Stand With Me, 2015-2016, Alley in Manhattan Heights 

Xochitl Rodriguez is a post-disciplinary artist who was born and raised in El Paso, Texas. In 2009, she accepted an invitation from Prince Jigyel Ugyen Wangchuck and artist Kama Wangdi to serve as Bhutan’s first artist in residence. For more than a year, she was the only visitor to ever live adjacent to the country’s government housing complex where she spurred community engagement through public art programming for youth. In 2011, Xochitl moved to the middle of America and was a resident in the Charlotte Street Foundation’s Urban Culture Project in Kansas City, MO. In 2012, family called Xochitl home and she founded the Caldo Collective, a 501c3 non-profit just months after the birth of her daughter. In 2016, in response to the xenophobia, sexism and racism that threatened her community in a newly horrific way Xochitl simultaneously organized Boundless Across Borders- a womxn’s march on the border and Braiding Borders|Trenzando Fronteras-an action that brought 52 women from both sides of the border together to braid their hair together to form a human chain across the international boundary in El Paso/Cd.

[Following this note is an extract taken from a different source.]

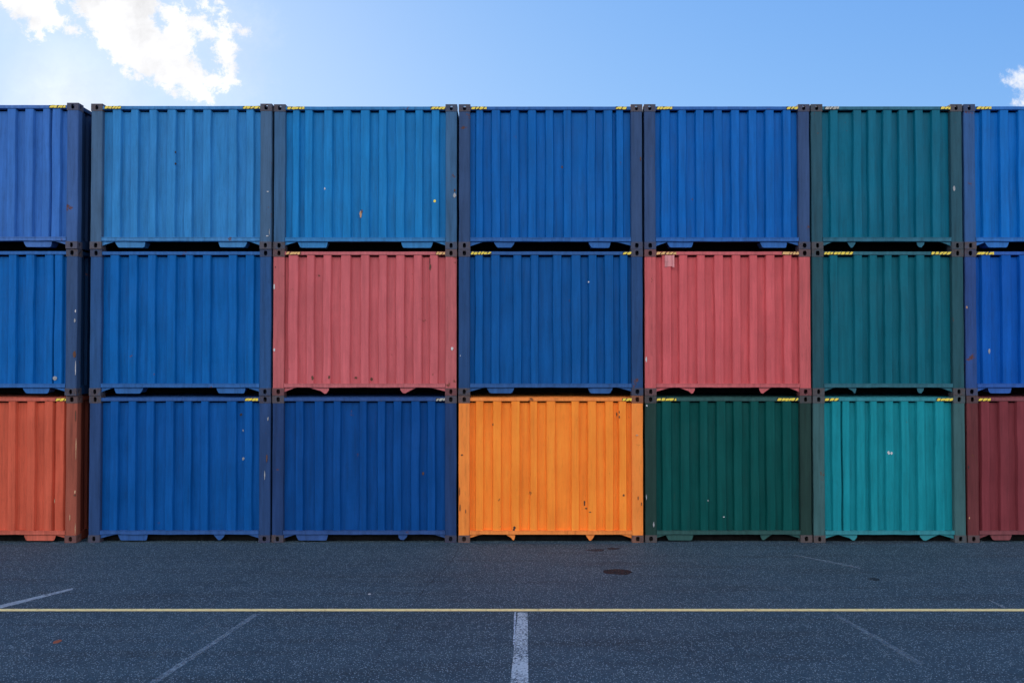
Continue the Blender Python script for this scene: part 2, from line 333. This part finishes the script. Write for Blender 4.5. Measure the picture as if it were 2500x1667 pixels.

Juarez. The action caught the world’s attention as it circulated among global protests against the inauguration of the 45th president of the United States. 

 

In 2018, Xochitl and her daughter embarked on a storytelling adventure together when they served as ambassadors for the Texas Parks and Wildlife Foundation's We Will Not Be Tamed Campaign. The year was spent exploring the wild places and people of Texas. As only one of two women featured, representing the border and El Paso, Xochitl committed herself to sharing her family's stories and advocating for the beauty of the desert and border that raised her. As the year traveling Texas marched on, her home on the border was being threatened by one manufactured crisis after another. The world beyond El Paso and Cd. Juárez was, for the first time, becoming aware of what fronterizxs have known for generations. El Paso has always been a testing ground for dangerous policies that threaten latinx/hispanic/indigenous communities, whether a person is documented or not, naturalized, first generation or fifth. 

 

What began as an opportunity to share her love for the natural world we are a part of became an undeniable calling to find a way to tell a story about the threads that sew brown experiences to one another in 21st century America. In 2019, she was selected as one of sixteen artists for the Interchange Fellowship, made possible by the Andrew T Mellon Foundation. She began work for Grown Without Water, an oral history project that examines collective trauma through unguarded, intergenerational kitchen stories. The work culminated in an ethno-autobiographical film that seeks to amend her experience sharing a selective and curated version of her family's story with people across Texas, from King Ranch to the Marfa. 

 

Today, Xochitl bridges the gaps between community development and public policy as the Director of Community Affairs for State Senator Jose Rodriguez, while maintaining her commitment to a community facing social practice delivered through collaborative creation. Each step taken with intention, her daughter at her side, forever her most ultimate guidepost.